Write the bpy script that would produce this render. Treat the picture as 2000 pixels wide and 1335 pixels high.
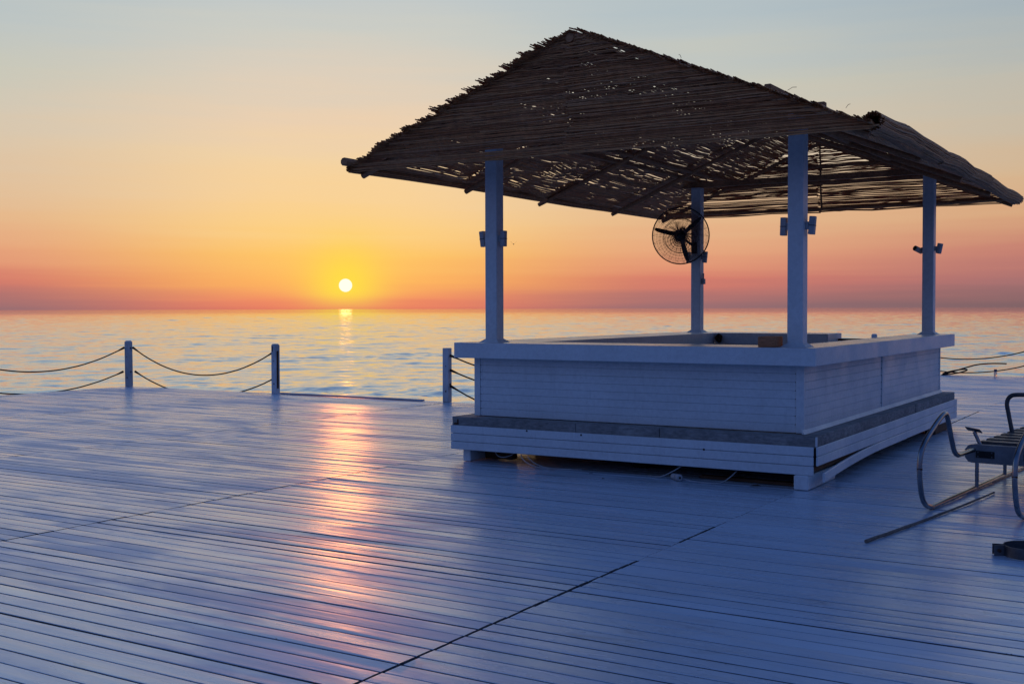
import bpy, math, random
import numpy as np
from mathutils import Matrix, Vector

for o in list(bpy.data.objects):
    bpy.data.objects.remove(o, do_unlink=True)
random.seed(7)
rng = np.random.default_rng(11)
scn = bpy.context.scene
col = scn.collection
R = math.radians

# ------------------------------------------------------------------ camera
CAM = Vector((2.9969, -9.9105, 1.6))
YAW, PITCH, ROLL = 0.5528, 0.0291, -0.0026
FOC = 2236.28                     # focal length in pixels of a 2000 px wide picture
fw = Vector((-math.sin(YAW) * math.cos(PITCH), math.cos(YAW) * math.cos(PITCH), -math.sin(PITCH)))
rt = Vector((math.cos(YAW), math.sin(YAW), 0))
up = rt.cross(fw)
rt, up = rt * math.cos(ROLL) + up * math.sin(ROLL), up * math.cos(ROLL) - rt * math.sin(ROLL)
cd = bpy.data.cameras.new('camera')
cam = bpy.data.objects.new('camera', cd)
col.objects.link(cam)
cd.sensor_fit = 'HORIZONTAL'
cd.sensor_width = 36
cd.lens = FOC / 2000 * 36
cd.clip_start = 0.05
cd.clip_end = 60000
M = Matrix(((rt.x, up.x, -fw.x), (rt.y, up.y, -fw.y), (rt.z, up.z, -fw.z))).to_4x4()
M.translation = CAM
cam.matrix_world = M
scn.camera = cam

# ------------------------------------------------------------------ sky, sun, exposure
SUN_AZ, SUN_EL = R(39.93), R(1.17)      # azimuth counted from +Y towards -X
SUN = Vector((-math.sin(SUN_AZ) * math.cos(SUN_EL), math.cos(SUN_AZ) * math.cos(SUN_EL), math.sin(SUN_EL)))
SUN_STRENGTH = 0.36
scn.view_settings.view_transform = 'Standard'
scn.view_settings.look = 'None'
scn.view_settings.exposure = 0
scn.view_settings.gamma = 1
scn.view_settings.use_curve_mapping = False
scn.cycles.use_denoising = True
scn.cycles.sample_clamp_direct = 2.2
scn.cycles.sample_clamp_indirect = 3
scn.cycles.max_bounces = 8
scn.cycles.caustics_reflective = False
scn.cycles.caustics_refractive = False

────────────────

Leave the pictures out and reproduce exactly the lines from the top of the listing above through the line with "from mathutils import Matrix, Vector".

Write the bpy script that would produce this render. Treat the picture as 2000 pixels wide and 1335 pixels high.
import bpy, math, random
import numpy as np
from mathutils import Matrix, Vector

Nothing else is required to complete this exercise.